(What is asked)
Retype only what runs from the first line of the records to the line with "sin, cos, rad", inclusive, and no pictures.

(Raw data)
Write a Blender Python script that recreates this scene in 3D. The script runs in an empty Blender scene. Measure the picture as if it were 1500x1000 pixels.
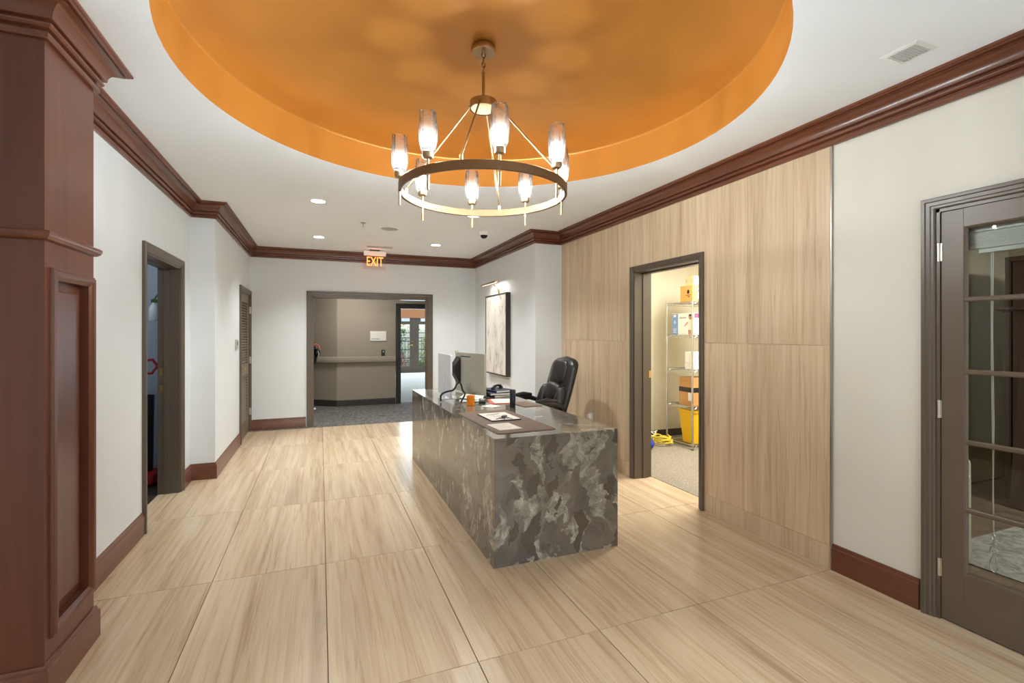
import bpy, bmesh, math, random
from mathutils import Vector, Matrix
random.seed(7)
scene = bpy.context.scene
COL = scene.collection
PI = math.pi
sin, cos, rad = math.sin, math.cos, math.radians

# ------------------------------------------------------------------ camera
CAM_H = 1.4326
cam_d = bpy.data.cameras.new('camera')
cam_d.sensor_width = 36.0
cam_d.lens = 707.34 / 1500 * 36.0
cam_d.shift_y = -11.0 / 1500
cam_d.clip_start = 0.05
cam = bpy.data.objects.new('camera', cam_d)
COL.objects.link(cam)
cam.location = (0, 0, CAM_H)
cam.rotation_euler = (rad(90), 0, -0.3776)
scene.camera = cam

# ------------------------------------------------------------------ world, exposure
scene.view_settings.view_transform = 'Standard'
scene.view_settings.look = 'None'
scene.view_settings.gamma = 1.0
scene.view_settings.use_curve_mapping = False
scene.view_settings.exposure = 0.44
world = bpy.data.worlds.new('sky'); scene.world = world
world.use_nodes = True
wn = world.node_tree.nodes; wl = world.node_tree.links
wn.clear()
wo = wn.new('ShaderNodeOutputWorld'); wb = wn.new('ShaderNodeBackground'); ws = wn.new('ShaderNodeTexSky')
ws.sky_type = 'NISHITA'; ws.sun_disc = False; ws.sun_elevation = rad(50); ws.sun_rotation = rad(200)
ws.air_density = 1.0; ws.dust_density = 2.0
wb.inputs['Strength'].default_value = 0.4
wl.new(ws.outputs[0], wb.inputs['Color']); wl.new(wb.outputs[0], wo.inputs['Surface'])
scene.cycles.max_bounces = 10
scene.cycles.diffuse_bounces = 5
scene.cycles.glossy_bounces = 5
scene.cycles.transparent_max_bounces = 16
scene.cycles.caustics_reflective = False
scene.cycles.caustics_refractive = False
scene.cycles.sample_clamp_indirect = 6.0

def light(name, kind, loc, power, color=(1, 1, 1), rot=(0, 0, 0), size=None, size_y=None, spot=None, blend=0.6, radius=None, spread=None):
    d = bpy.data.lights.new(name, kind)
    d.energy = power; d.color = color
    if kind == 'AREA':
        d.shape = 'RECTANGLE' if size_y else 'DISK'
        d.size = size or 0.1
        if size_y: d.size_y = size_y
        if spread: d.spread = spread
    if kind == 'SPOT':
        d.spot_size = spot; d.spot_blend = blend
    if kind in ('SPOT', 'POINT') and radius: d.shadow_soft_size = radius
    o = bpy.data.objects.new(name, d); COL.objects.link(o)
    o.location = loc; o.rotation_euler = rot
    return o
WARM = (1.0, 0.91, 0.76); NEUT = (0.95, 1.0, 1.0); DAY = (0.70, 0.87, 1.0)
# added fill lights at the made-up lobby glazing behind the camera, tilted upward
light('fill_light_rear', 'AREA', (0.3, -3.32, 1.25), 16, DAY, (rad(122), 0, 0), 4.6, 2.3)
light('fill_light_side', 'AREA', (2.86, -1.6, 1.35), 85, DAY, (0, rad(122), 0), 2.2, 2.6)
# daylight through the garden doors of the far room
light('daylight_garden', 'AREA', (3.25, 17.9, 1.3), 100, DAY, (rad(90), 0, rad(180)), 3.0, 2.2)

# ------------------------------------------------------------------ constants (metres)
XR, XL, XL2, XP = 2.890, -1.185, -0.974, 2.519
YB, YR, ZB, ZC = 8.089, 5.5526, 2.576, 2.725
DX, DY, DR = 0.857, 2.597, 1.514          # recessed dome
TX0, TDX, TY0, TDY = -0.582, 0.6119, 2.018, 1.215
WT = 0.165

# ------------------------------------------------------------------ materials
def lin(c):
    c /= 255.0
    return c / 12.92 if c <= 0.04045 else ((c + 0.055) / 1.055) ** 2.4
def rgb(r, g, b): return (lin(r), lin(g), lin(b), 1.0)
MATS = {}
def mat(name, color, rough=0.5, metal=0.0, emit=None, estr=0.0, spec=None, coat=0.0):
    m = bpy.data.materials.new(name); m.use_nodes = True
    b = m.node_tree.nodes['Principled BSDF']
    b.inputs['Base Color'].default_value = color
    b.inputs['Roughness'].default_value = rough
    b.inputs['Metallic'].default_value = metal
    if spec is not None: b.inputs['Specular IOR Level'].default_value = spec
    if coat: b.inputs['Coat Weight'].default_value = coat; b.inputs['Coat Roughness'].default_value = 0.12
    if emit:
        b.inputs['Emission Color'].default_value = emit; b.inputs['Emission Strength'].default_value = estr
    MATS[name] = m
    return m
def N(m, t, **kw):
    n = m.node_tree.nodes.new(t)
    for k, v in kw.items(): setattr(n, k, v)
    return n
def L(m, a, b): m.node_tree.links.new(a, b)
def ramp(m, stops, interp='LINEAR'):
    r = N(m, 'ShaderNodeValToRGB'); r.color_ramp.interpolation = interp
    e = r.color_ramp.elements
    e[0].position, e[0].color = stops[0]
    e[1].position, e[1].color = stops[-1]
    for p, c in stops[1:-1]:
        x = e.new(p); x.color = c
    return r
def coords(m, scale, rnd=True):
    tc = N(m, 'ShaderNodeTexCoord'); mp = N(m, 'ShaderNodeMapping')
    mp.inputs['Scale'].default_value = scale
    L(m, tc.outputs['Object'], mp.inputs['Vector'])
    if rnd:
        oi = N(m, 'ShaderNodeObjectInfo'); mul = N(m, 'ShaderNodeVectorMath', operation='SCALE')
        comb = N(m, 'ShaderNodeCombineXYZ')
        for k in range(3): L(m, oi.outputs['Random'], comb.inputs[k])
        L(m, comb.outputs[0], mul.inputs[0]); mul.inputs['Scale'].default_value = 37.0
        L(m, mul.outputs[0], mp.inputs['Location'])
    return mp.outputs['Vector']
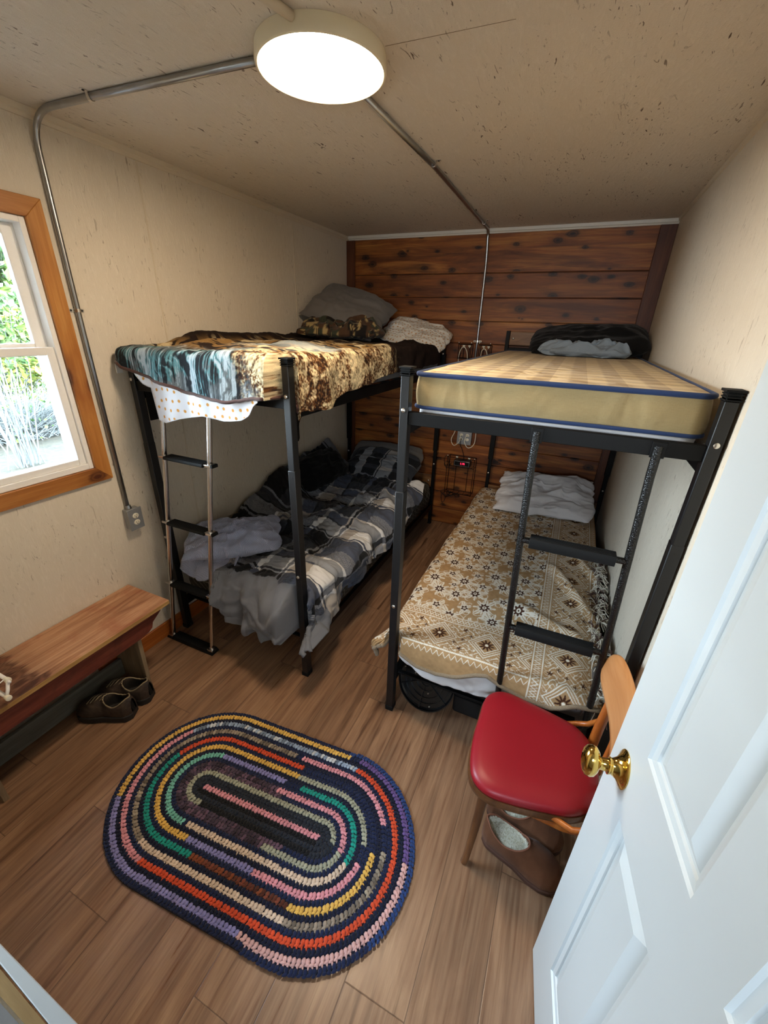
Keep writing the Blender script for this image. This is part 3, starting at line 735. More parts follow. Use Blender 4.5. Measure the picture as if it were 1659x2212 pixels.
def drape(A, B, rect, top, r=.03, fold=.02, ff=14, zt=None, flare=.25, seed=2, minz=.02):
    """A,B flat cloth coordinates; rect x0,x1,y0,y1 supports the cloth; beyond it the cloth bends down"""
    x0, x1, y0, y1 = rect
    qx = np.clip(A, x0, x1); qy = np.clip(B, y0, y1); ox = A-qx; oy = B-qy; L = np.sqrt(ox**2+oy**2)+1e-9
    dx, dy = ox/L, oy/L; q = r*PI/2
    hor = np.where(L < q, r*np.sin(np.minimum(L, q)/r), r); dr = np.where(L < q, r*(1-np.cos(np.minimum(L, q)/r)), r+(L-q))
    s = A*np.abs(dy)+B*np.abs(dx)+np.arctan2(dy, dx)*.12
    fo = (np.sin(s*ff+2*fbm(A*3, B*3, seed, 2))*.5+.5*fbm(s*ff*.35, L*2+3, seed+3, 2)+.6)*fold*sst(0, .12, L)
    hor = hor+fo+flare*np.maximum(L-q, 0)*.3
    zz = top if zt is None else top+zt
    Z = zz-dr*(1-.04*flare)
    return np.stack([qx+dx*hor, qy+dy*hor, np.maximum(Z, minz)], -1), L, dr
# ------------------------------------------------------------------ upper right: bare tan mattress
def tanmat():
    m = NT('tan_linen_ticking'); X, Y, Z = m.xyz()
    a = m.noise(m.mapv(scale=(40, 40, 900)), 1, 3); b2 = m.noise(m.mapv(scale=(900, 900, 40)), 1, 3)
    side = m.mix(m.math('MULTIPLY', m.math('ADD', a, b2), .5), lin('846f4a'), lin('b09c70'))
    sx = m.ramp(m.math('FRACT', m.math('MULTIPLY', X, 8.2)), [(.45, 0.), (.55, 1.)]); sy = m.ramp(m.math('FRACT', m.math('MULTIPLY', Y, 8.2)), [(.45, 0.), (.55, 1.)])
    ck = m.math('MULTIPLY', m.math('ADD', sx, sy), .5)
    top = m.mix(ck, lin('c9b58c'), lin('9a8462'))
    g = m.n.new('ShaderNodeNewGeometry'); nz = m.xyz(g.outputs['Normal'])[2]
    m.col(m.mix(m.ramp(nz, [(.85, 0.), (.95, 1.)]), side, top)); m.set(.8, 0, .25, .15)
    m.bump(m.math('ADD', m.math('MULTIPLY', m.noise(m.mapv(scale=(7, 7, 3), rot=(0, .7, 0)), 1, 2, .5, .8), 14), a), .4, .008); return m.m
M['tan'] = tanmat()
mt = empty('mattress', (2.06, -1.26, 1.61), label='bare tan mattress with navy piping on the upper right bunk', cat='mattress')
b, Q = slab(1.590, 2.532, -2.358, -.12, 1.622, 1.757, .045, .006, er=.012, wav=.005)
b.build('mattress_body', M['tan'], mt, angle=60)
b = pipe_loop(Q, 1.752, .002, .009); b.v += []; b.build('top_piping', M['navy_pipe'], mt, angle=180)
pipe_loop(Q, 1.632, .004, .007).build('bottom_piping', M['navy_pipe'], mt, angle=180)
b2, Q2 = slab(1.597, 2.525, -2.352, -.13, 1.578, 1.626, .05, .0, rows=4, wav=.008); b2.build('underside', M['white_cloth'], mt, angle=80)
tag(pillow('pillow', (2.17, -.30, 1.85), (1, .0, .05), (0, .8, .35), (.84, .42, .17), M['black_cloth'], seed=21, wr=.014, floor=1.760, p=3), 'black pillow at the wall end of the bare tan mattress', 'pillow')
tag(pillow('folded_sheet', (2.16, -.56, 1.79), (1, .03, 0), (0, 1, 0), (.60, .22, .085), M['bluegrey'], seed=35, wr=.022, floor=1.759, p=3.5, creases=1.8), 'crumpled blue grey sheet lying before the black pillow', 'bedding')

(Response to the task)
Write a Blender Python script that recreates this scene in 3D. The script runs in an empty Blender scene. Measure the picture as if it were 1500x1000 pixels.
import bpy, bmesh, math, random
from mathutils import Vector, Matrix
random.seed(7)
scene = bpy.context.scene
COL = scene.collection
PI = math.pi
sin, cos, rad = math.sin, math.cos, math.radians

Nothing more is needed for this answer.